Local wine shops oppose proposed law | The Wine Guy

Local wine and liquor stores fear a bill in the New York State legislature that would allow wine sales in grocery stores will put them out of business.

While wine in grocery stores in popular in polling, the potential devastating effects on local retailers and the supply chain are not presented in those polls.

Retailers argue that shifting wine sales to supermarkets will take away a significant portion of their revenue. There is also worry that the slippery slope will lead to further deregulation, allowing liquor sales in grocery stores next.

New York’s legislature has yet to vote on the bill. They hope to wrap it in with the state budget due April 1st.  Small retail owners hope it fails, warning of major losses of businesses, jobs, and empty storefronts in already suffering communities should it pass.

When a similar measure was approved in Colorado in 2022, hundreds of independent liquor stores closed down. 

Tom Gilberti, General Manager of The Wine Guy in Smithtown, does not support the law saying, “It would be very devastating for an industry that has run a certain way for over a hundred years. We're all singly owned independent retailers and liquor business. You can’t have more than one retail store on your license.”

“This could be the equivalent of a nuclear bomb going off in our industry in New York State,” Michael Correra, executive director of the Metropolitan Package Store Association said in an interview with Spectrum News. “It would be catastrophic.”

If supermarkets can swoop in under this legislation with dramatic rule changes, they will erase generations of building a community based business.

Gilberti says, “Many stores are anchored in a parking lot with a supermarket.

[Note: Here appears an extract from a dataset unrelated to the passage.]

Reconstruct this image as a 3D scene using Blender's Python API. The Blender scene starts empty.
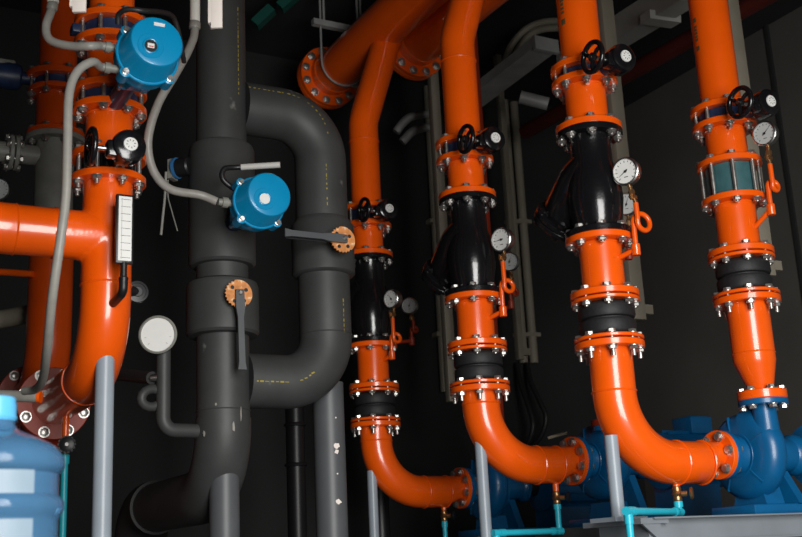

We have been restricted for years from growing beyond one store and to suddenly open up the floodgates to these giant corporations seems patently unfair.”

The new rules aren’t just bad from a business perspective. It is not so good for the consumer either. Sure, it may offer convenience to but a bottle of wine in the grocery store, but you are also sacrificing choice and quality. You are getting the Top 40 radio station of wines.

“It's a homogenization of wine business. I think of supermarket wine as trying to get a cheap bottle of wine before you go to a party. There won’t be a choice of fine wines or interesting small vineyard, unique offerings,” says Gilberti. “Convenience isn’t everything. Having local retailers exist is important to the community fabric whether it be a flower store, a small hardware store, or a local wine and spirits shop.”

If everything comes from a big box store as smaller retailers close up shop, the fabric of towns and villages gets torn apart. Buildings become vacant and strolling down Main St. becomes less interesting. Towns dry up.